G.O: Ülkemi gururla temsil ettiğim 80 ülkede verdiğim 2000’i aşkın konser arasında en anlamlı 4 konser dizisi Milli Mücadelenin Başlangıcının 100.yılına denk gelen “19 Mayıs 1919, ilk adımın 100. yılında 4 ayrı şehirde ( Minneapolis, Toronto, Washington ve Chicago) muazzam bir dinleyici kitlesinin huzurlarında gerçekleşti.. Müziğin birleştirici gücünü bir kez daha hissettiğimiz ve ülkemizden kilometrelerce uzakta Ata’mızı andığımız bu unutulmaz turnenin mimarlarına, emeği olan çok değerli diplomatlarımıza minnettarım, büyük heyecan ve gururla ülkemi temsil etme fırsatını bana verdikleri için… Coşkulu dinleyicilere de çok teşekkür ediyorum.

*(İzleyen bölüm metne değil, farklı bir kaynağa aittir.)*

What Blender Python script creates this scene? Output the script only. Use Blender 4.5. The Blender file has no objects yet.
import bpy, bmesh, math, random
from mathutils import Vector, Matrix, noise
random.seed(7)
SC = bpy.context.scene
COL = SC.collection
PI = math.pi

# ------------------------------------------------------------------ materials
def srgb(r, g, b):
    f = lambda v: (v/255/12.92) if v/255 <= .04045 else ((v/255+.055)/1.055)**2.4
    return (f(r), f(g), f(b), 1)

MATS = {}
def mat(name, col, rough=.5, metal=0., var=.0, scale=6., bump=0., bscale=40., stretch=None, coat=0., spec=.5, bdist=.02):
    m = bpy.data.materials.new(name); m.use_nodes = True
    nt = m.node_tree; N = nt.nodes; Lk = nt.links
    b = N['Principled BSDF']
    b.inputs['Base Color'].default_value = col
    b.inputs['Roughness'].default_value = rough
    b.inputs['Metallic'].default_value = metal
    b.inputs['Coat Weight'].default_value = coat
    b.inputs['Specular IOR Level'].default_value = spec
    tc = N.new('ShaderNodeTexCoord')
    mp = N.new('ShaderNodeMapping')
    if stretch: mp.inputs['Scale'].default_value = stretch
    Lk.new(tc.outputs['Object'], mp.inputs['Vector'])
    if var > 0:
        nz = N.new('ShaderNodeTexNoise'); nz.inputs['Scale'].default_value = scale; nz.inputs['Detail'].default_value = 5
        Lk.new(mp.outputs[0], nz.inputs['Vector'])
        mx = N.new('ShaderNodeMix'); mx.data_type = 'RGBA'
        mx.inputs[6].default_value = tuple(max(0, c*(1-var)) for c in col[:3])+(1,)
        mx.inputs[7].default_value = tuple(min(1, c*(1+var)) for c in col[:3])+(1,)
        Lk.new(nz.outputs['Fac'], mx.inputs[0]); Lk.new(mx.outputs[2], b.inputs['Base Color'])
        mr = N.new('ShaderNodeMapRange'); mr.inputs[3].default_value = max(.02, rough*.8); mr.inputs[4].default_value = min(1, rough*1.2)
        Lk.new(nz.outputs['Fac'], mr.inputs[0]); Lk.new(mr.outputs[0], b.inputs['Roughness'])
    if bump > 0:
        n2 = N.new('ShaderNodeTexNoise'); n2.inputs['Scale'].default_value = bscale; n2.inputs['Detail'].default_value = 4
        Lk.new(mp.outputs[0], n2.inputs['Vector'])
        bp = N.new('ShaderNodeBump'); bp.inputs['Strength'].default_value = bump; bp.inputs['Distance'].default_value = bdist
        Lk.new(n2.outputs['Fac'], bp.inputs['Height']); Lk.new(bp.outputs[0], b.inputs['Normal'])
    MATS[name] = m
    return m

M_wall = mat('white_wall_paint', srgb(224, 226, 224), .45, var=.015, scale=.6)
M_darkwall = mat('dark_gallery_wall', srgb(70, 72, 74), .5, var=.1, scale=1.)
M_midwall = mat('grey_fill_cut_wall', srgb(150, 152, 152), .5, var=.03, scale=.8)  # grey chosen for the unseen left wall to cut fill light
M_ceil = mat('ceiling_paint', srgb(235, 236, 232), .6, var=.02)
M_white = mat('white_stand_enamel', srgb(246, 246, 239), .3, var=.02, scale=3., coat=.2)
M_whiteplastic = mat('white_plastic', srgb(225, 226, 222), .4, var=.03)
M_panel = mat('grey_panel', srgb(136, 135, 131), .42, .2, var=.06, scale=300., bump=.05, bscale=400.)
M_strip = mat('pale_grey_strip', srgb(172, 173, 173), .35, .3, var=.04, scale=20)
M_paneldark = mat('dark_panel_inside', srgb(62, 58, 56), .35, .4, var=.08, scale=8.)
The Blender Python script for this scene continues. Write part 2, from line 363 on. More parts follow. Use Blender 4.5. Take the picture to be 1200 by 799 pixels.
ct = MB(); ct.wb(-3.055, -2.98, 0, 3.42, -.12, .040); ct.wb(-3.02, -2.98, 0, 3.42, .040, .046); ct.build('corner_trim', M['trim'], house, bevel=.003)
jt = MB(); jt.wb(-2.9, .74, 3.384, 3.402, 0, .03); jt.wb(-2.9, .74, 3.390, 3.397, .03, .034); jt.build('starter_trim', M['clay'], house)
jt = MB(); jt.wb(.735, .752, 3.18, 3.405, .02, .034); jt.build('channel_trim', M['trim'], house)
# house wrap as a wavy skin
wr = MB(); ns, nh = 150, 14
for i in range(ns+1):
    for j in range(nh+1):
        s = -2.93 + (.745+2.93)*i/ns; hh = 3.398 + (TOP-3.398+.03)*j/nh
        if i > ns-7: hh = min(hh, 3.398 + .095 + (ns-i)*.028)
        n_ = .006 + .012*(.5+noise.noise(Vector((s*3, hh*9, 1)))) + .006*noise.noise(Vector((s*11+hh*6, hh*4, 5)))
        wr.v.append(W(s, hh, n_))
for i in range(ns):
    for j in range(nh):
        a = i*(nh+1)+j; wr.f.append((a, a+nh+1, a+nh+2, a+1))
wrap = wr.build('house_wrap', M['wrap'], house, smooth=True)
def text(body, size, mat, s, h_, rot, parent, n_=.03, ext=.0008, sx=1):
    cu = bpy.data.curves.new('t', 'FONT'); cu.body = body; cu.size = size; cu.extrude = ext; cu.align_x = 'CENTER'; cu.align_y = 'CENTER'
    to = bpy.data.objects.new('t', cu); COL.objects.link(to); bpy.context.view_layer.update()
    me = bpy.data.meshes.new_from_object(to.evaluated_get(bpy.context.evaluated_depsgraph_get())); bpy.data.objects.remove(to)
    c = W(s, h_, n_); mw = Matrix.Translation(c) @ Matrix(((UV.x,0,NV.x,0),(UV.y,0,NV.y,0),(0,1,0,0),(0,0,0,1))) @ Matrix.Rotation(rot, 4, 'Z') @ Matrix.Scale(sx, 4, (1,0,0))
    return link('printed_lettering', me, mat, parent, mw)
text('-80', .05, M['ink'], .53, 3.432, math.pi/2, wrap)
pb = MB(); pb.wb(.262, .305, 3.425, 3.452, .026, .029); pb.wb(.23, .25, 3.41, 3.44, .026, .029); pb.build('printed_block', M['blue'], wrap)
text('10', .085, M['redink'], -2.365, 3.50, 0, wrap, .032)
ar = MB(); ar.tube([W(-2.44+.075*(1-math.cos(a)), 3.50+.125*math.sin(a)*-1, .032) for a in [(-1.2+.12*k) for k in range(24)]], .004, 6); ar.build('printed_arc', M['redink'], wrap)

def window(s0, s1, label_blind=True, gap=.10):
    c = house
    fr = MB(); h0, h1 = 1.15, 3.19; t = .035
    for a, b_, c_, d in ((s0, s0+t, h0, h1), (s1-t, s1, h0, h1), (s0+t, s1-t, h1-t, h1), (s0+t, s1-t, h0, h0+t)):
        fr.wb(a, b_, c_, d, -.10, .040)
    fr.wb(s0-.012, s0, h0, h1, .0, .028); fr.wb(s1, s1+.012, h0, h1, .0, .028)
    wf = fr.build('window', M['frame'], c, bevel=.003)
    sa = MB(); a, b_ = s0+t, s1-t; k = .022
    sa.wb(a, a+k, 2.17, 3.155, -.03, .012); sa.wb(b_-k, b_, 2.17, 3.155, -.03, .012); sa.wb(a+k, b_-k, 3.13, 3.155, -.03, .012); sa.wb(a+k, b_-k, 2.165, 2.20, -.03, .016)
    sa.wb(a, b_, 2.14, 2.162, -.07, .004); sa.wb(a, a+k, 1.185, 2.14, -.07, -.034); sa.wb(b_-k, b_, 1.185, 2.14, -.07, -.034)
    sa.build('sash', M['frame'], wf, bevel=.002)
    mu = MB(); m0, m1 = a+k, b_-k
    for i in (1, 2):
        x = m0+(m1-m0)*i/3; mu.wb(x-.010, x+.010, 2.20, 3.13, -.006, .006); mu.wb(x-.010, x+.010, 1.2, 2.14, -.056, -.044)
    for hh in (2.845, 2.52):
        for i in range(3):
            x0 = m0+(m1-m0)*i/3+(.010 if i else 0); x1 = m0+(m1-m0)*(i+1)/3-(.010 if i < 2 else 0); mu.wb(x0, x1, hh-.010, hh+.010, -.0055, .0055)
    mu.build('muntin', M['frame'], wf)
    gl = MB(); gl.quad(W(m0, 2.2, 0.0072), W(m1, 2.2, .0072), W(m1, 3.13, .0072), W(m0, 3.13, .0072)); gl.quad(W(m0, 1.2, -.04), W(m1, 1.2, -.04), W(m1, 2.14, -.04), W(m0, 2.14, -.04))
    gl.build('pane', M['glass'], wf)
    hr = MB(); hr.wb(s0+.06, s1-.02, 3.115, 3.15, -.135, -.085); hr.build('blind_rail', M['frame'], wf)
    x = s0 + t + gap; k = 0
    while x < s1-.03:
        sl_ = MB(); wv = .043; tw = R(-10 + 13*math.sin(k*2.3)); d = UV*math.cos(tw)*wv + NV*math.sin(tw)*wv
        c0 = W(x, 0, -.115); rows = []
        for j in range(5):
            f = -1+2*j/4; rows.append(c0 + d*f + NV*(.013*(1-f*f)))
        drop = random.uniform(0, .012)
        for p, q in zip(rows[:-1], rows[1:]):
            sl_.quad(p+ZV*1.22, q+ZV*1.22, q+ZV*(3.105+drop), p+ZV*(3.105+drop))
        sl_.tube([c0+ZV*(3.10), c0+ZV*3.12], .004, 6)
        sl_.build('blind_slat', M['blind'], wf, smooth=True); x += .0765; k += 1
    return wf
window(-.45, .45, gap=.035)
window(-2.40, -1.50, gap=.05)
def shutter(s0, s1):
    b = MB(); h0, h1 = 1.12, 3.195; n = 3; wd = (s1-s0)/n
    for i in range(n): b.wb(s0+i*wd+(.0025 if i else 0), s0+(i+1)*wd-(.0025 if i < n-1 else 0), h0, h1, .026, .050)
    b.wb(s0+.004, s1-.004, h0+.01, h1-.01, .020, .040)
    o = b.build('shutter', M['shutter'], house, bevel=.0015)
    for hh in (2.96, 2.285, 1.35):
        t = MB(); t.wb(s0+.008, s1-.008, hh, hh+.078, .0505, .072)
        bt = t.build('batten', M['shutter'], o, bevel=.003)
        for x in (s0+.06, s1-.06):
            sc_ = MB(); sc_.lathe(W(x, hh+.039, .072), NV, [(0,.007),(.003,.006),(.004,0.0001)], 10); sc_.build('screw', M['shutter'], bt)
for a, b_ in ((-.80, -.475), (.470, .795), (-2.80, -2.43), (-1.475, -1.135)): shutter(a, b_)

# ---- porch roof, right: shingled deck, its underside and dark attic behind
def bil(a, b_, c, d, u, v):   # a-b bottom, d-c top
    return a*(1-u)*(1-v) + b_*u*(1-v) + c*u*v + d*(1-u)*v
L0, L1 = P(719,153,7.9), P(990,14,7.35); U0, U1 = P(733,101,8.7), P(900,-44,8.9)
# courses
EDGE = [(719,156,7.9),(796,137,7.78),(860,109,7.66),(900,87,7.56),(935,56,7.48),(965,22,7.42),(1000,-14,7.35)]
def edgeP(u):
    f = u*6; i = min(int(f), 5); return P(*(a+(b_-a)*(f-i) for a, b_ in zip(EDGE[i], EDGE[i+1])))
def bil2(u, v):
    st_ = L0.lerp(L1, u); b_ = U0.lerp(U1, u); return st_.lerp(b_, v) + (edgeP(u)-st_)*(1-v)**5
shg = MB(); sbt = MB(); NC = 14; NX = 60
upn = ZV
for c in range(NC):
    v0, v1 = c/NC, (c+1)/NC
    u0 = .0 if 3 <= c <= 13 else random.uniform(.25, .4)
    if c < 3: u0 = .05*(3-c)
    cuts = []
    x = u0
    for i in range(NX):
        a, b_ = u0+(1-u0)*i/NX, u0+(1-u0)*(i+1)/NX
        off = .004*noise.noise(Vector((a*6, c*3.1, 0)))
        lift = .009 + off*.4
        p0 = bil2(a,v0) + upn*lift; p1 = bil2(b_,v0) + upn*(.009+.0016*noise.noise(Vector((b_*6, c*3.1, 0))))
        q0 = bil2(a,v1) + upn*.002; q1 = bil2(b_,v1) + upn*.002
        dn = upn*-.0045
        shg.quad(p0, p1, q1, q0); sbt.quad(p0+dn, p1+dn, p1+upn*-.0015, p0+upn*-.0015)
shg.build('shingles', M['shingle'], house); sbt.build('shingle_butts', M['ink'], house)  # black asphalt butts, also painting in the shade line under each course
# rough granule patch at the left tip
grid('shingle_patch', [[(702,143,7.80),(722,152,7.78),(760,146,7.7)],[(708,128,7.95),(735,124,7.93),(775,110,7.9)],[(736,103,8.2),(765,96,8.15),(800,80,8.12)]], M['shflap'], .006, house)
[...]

Sizlere güzel bir haberim var. İzmir Kültür Sanat ve Eğitim Vakfı’nın düzenlediği 33. Uluslararası İzmir Festivali’nin açılış konserinde, tamamen Chopin’in eserlerinden oluşan bir programla Ahmed Adnan Saygun Sanat Merkezi’nde olacağım. İzmirli dostlarımı bu güzel festival akşamına beklerim.
– Ve son olarak ıssız bir adaya gitseniz, yanınıza hangi müziği alırdınız ve neden?
G.O: Mozart’ın 40.senfonisi, beni sevinç ve coşkuyla doldurur.
Chopin’in Prelüdleri, Noktürnleri, Valsleri. Kısa eserlerde inanılmaz büyük dünyalar sığdırdığı için.
Rachmaninoff’un ikinci senfonisi. Hem romantizmi hem güçlü ifadeleri beni her zaman çok etkiler.
Shostakovich’in Caz Süitinden vals, şaka ve ironinin müzikle birleştiği ender eserlerden olduğu için.